Our export trade, in general, would suffer. Countries cannot permanently buy from us unless they are permitted to sell to us, and the more we restrict the importation of goods from them by means of even higher tariffs, the more we reduce the possibility of our exporting to them.
This applies to such exporting industries as copper, automobiles, agricultural machinery, typewriters and the like fully as much as it does to farming. The difficulties of these industries are likely to be increased still further if we pass a higher tariff.
There are already many evidences that such action would inevitably provoke other countries to pay us back in kind by levying retaliatory duties against our goods. There are few more ironical spectacles than that of the American Government as it seeks on the one hand, to promote exports through the activity of the Bureau of Foreign and Domestic Commerce, while, on the other hand, by increasing tariffs it makes exportation even more difficult.
We do not believe that American manufacturers, in general need higher tariffs. The report of the President's Committee on Recent Economic Changes has shown that industrial efficiency has increased, that costs have fallen, that profits have grown with amazing rapidity since the end of the World War. Already our factories supply our people with over 96% of the manufactured goods which they consume, and our own producers look to foreign markets to absorb the increasing output of their machines.
Further barriers to trade will serve them not well, but ill.
Many of our citizens have invested their money in foreign enterprises.
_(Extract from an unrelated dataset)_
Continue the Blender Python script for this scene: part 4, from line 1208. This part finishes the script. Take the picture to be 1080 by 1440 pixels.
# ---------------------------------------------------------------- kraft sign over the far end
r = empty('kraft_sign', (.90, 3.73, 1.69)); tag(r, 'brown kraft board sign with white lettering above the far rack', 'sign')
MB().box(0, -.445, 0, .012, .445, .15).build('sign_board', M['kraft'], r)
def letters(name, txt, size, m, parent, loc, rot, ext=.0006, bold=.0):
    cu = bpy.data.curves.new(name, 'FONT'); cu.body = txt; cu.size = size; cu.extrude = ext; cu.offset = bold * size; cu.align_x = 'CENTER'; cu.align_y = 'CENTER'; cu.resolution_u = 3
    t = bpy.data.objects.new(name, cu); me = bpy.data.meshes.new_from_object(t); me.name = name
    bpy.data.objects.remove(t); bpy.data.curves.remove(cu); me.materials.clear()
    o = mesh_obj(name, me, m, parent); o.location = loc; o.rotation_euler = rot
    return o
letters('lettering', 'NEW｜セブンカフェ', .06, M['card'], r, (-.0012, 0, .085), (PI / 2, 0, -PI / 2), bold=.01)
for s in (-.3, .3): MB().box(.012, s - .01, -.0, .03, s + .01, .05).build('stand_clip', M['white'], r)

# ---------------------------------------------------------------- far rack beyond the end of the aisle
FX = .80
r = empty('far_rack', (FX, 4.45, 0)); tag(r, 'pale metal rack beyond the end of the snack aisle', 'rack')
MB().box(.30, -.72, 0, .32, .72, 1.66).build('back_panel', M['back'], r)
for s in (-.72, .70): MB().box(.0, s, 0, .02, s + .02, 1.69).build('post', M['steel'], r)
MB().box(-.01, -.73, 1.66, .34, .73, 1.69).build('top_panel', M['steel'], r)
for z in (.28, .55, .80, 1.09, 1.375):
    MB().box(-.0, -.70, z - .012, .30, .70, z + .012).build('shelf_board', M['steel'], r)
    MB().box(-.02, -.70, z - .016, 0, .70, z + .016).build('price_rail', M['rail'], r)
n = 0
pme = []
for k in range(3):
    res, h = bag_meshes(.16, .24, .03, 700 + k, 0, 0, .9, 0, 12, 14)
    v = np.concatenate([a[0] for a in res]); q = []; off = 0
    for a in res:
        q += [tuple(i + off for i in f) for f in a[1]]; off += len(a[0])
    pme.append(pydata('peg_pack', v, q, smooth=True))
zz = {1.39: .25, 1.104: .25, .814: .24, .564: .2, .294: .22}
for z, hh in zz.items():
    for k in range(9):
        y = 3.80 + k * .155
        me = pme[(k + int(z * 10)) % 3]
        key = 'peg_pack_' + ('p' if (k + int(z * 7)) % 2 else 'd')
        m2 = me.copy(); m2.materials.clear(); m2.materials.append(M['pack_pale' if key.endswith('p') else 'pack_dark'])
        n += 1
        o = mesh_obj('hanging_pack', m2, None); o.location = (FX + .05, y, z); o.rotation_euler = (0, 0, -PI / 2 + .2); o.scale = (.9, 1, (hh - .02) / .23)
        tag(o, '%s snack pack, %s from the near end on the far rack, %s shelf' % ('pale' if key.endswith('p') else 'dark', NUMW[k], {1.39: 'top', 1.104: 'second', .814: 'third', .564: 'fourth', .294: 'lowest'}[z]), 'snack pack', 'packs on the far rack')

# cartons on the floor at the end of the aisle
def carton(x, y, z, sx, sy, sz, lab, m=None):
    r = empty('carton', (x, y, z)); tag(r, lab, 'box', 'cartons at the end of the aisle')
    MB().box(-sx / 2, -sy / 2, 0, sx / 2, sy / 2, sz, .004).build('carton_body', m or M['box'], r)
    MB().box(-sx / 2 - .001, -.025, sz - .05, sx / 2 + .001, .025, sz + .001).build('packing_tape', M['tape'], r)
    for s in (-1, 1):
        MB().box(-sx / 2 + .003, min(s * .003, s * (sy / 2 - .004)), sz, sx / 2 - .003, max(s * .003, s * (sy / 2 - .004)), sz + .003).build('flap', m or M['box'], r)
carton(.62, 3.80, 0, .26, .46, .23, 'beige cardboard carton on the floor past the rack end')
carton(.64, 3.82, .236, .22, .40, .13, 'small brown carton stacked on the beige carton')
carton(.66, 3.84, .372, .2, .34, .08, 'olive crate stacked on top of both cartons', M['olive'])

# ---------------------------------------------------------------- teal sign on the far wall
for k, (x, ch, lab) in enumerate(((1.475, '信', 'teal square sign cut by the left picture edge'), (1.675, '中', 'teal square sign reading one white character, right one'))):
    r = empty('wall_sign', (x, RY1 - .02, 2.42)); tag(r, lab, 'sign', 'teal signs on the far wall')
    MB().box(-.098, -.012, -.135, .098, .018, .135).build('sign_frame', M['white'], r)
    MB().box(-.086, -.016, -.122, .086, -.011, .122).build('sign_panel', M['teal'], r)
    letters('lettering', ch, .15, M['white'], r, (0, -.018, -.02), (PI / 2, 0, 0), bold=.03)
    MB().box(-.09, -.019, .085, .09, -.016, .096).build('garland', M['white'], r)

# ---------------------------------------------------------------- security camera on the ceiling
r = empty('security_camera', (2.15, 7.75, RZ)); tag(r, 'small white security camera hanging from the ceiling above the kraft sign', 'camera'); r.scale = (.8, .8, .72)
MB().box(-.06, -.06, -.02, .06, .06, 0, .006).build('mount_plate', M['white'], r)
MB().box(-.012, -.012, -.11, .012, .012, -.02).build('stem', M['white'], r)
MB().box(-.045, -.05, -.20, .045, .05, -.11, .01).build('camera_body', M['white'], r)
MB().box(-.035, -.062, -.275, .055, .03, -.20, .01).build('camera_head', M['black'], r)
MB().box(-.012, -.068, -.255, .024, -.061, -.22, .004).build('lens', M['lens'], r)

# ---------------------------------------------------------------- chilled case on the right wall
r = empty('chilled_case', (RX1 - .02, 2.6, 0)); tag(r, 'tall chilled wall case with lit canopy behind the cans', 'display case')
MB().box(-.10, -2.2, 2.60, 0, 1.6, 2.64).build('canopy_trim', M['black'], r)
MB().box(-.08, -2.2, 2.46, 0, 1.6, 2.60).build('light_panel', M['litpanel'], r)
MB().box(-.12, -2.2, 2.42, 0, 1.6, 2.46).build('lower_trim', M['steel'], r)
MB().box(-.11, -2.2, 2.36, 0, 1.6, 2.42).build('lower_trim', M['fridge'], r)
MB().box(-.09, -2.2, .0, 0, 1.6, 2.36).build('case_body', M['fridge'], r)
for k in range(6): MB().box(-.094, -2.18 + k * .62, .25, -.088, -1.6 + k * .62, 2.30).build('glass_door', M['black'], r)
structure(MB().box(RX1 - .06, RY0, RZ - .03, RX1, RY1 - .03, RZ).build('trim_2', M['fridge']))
The Department of Commerce has estimated that such investments, entirely aide from the war debts, amounted to between $12,555,000,000 and $14,555,000,000 on January 1, 1929. These investors, too, would suffer if restrictive duties were to be increased, since such action would make it still more difficult for their foreign debtors to pay them the interest due them.
America is now facing the problem of unemployment. The proponents of higher tariffs claim that an increase in rates will give work to the idle. This is not true. We cannot increase employment by restrictive trade. American industry, in the present crisis, might well be spared the burden of adjusting itself to higher schedules of duties.
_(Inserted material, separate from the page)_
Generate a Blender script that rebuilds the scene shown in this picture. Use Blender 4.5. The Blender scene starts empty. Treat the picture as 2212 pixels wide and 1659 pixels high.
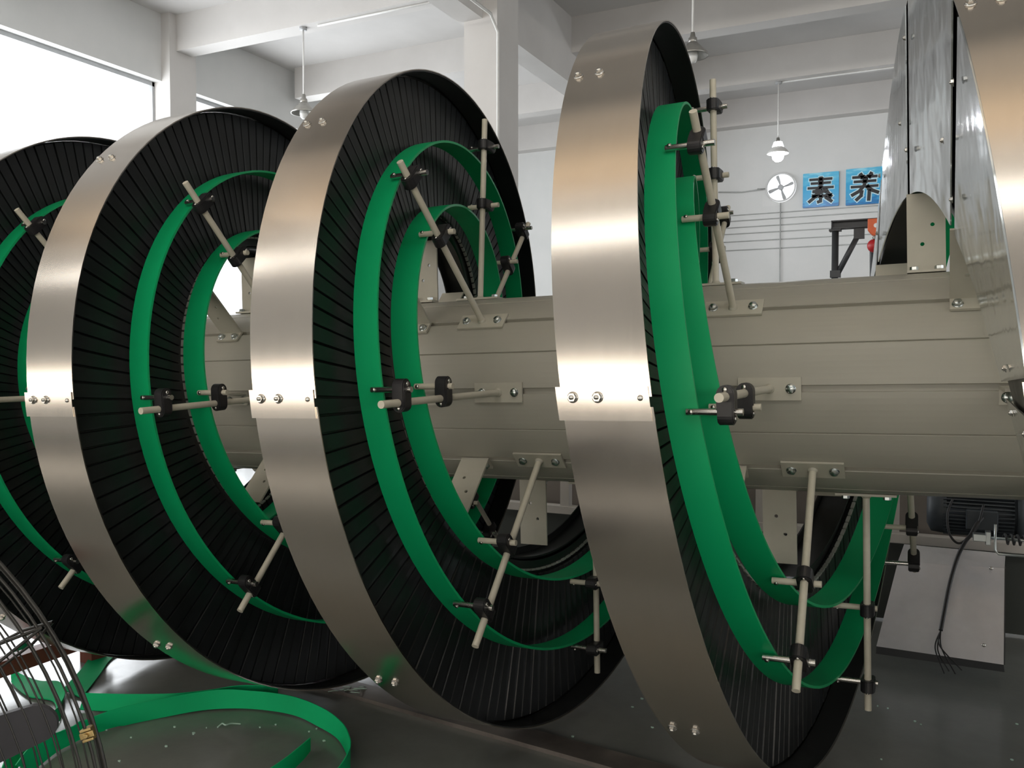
import bpy, math, random
from mathutils import Vector, Matrix
random.seed(7)
PI = math.pi
S = 0.7                      # metres per coil pitch
HC = 1.08                    # camera height
scene = bpy.context.scene
COL = scene.collection

# ------------------------------------------------------------------ camera
F_PX, CX, CY = 1883.3, 1106.0, 829.5
def cam_basis(yaw, pitch, roll):
    cy, sy, cp, sp, cr, sr = math.cos(yaw), math.sin(yaw), math.cos(pitch), math.sin(pitch), math.cos(roll), math.sin(roll)
    fw = Vector((sy*cp, cy*cp, sp)); rt = Vector((cy, -sy, 0)); up = rt.cross(fw)
    return rt*cr + up*sr, up*cr - rt*sr, fw
RT, UP, FW = cam_basis(-0.456, -0.034, 0.0)
CAM = Vector((0, 0, HC))
cam_data = bpy.data.cameras.new('camera'); cam = bpy.data.objects.new('camera', cam_data); COL.objects.link(cam)
cam_data.sensor_width = 36.0; cam_data.lens = F_PX/2212*36.0; cam_data.clip_end = 200; cam_data.clip_start = 0.05
cam.matrix_world = Matrix.Translation(CAM) @ Matrix((RT, UP, -FW)).transposed().to_4x4()
scene.camera = cam

# ------------------------------------------------------------------ world, exposure, large lights
w = bpy.data.worlds.new('overcast_sky'); scene.world = w; w.use_nodes = True
nt = w.node_tree; bg = nt.nodes['Background']
bg.inputs['Color'].default_value = (0.93, 0.965, 1.0, 1); bg.inputs['Strength'].default_value = 6.0
scene.view_settings.view_transform = 'Standard'; scene.view_settings.look = 'None'
scene.view_settings.gamma = 1.0; scene.view_settings.use_curve_mapping = False
scene.view_settings.exposure = -1.5
def area_light(name, loc, aim, sx, sy, power, color=(1, 1, 1)):
    L = bpy.data.lights.new(name, 'AREA'); L.shape = 'RECTANGLE'; L.size = sx; L.size_y = sy; L.energy = power; L.color = color
    o = bpy.data.objects.new(name, L); COL.objects.link(o)
    o.location = loc; o.rotation_euler = Vector(aim).to_track_quat('-Z', 'Y').to_euler()
    return o
# daylight outside the side windows; rear and ceiling lights are unseen additions
XL, YN, YF, XR = -9.70, -1.9, 16.85, 11.0        # room planes
GZ = HC + 3.83                                    # girder and window head height
area_light('daylight_left_near', (XL-0.75, 5.6, 2.9), (1, 0, 0), 6.6, 3.7, 1150, (0.93, 0.965, 1.0))
area_light('daylight_left_far', (XL-0.75, 12.6, 2.9), (1, 0, 0), 6.2, 3.7, 800, (0.93, 0.965, 1.0))
area_light('unseen_rear_high', (0.5, YN-0.36, 4.92), (0, 0.9, 0.43), 19.0, 0.62, 1200, (1.0, 0.94, 0.86))  # unseen source, set to give the upper streak on the steel
area_light('unseen_rear_low', (0.5, YN-0.36, 1.22), (0, 0.75, 0.66), 19.0, 0.62, 580, (1.0, 0.84, 0.64))  # unseen source for the lower steel highlight, tilted up to warm the slab
area_light('daylight_right', (XR+0.55, 6.0, 2.9), (-1, 0, 0), 12.0, 3.0, 330, (0.97, 0.98, 1.0))


area_light('added_uplight', (-0.5, -0.3, 5.0), (0, 0.05, 1), 15.0, 0.12, 300, (1.0, 0.76, 0.50))  # added unseen strip, warms the slab for the tan band on the steel

# ------------------------------------------------------------------ helpers
def ray(px, py):
    return (FW + RT*((px-CX)/F_PX) - UP*((py-CY)/F_PX))
def at(px, py, X=None, Y=None, Z=None, D=None):
    d = ray(px, py)
    if X is not None: t = X/d.x
    elif Y is not None: t = Y/d.y
    elif Z is not None: t = (Z-HC)/d.z
    else: t = D
    return CAM + d*t

MATS = {}
def mat(name, color, rough=0.5, metal=0.0, spec=0.5, build=None, **kw):
    if name in MATS: return MATS[name]
    m = bpy.data.materials.new(name); m.use_nodes = True
    b = m.node_tree.nodes['Principled BSDF']
    b.inputs['Base Color'].default_value = (*color, 1); b.inputs['Roughness'].default_value = rough
    b.inputs['Metallic'].default_value = metal; b.inputs['Specular IOR Level'].default_value = spec
    for k, val in kw.items():
        b.inputs[k.replace('_', ' ')].default_value = val
    if build: build(m.node_tree, b)
    MATS[name] = m
    return m
def nz(nt, scale, detail=4, vec=None, rough=0.6, stretch=None):
    tc = nt.nodes.new('ShaderNodeTexCoord'); out = tc.outputs['Object']
    if stretch:
        mp = nt.nodes.new('ShaderNodeMapping'); mp.inputs['Scale'].default_value = stretch
        nt.links.new(out, mp.inputs['Vector']); out = mp.outputs['Vector']
    n = nt.nodes.new('ShaderNodeTexNoise'); n.inputs['Scale'].default_value = scale; n.inputs['Detail'].default_value = detail
    n.inputs['Roughness'].default_value = rough
    nt.links.new(out, n.inputs['Vector']); return n
def ramp(nt, src, stops):
    r = nt.nodes.new('ShaderNodeValToRGB')
    e = r.color_ramp.elements
    e[0].position = stops[0][0]; e[0].color = (*stops[0][1], 1); e[1].position = stops[-1][0]; e[1].color = (*stops[-1][1], 1)
    for p, c in stops[1:-1]:
        x = e.new(p); x.color = (*c, 1)
    nt.links.new(src, r.inputs['Fac']); return r
def bump(nt, b, src, strength, dist=0.01):
    bp = nt.nodes.new('ShaderNodeBump'); bp.inputs['Strength'].default_value = strength; bp.inputs['Distance'].default_value = dist
    nt.links.new(src, bp.inputs['Height']); nt.links.new(bp.outputs['Normal'], b.inputs['Normal'])
def g3(v): return (v, v, v)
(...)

Finally, we would urge our government to consider the bitterness which a policy of higher tariffs would inevitably inject into our international relations. The Untied States was ably represented at the world economic conference which was held under the auspices of the League of Nations in 1927. This conference adopted a resolution announcing that "the time has come to put an end to the increased tariffs and to move in the opposite direction."
The higher duties proposed in our pending legislation violate the spirit of this agreement and plainly invite other nations to compete with us in raising further barriers to trade. A tariff wall does not furnish good soil for the growth of world peace.
Section Six: Conclusion
While it is tempting to categorize economists and intellectuals throughout history as either advocating protectionism or free trade (as is done on this wiki), it is not as simple as black and white. Rather than separate these men into two distinct camps without any crossover into the other, it is helpful to think of them as existing along a spectrum, each believing in varying degrees in either protectionism or free trade. It is clear that while an economist typically leans more to one side than the other, there are still some elements of both protectionism and free trade present in his overall belief. John Stuart Mill is a classic example of an economist who, while predominantly believing in free trade, does acknowledge and support some instances of protectionism. Thus, this debate is not absolute; while it may be convenient to separate them for the sake of organization, all of these men deserve a more comprehensive analysis to understand the full scope of their philosophy.
When examining the historical debate between protectionism and free trade, one theory that comes to mind that could be helpful to put it in perspective is the political scientist Arthur Schlesinger's pendulum theory. In his book The Cycles of American History, Schlesinger argues that American polictics were "a recurrent shifting back and forth between idealistic governmental activists and their more pragmatic opponents who opposed centralized government" (Allen, "The Cycles of History U.S. political pendulum due to Swing Left"). While the two ends that Schlesinger identifies -- idealistic activisits and pragmatic opponents -- are obviously not applicable in this case, the idea of two poles existing, with public opinion constantly shifting back and forth between them seems very relevant for the protectionist vs. free trade debate. It appears that when the general consensus swings too far to either of the poles, forces will bring the "pendulum" back to somewhere in the middle. For example, the McKinley tariff of 1890 was repealed only four years later, as it caused a lot of outrage and opposition. Likewise, the Smoot-Hawley tariff was nullified with the 1934 Reciprocal Trade Agreements Act (RTAA), which increased the power of the U.S. president to singularly negotiate tariff rates. The RTAA is generally considered one of the founding documents of the modern liberal international economic system. Thus, in the span of four years, the US moves from the most protectionist stance in its history to the point of departure towards an open, free-trade based international economy. Furthermore, in light of the 2008 financial crisis, there has been somewhat of a response to move towards a more protectionist stance. The neo-liberal Washington Consensus, which is a set of ten principles that organizations such as the International Monetary Fund generally follow, was created in the 1980s and has been influential in the past two decades. However, in 2010, the Seoul Consensus replaced the Washington Consensus, and the Seoul principles allow for more state intervention. It is possible that the international pendulum is currently in the process of swinging back towards the protectionist pole. Viewing these events with the pendulum theory is perhaps one way to analyze them.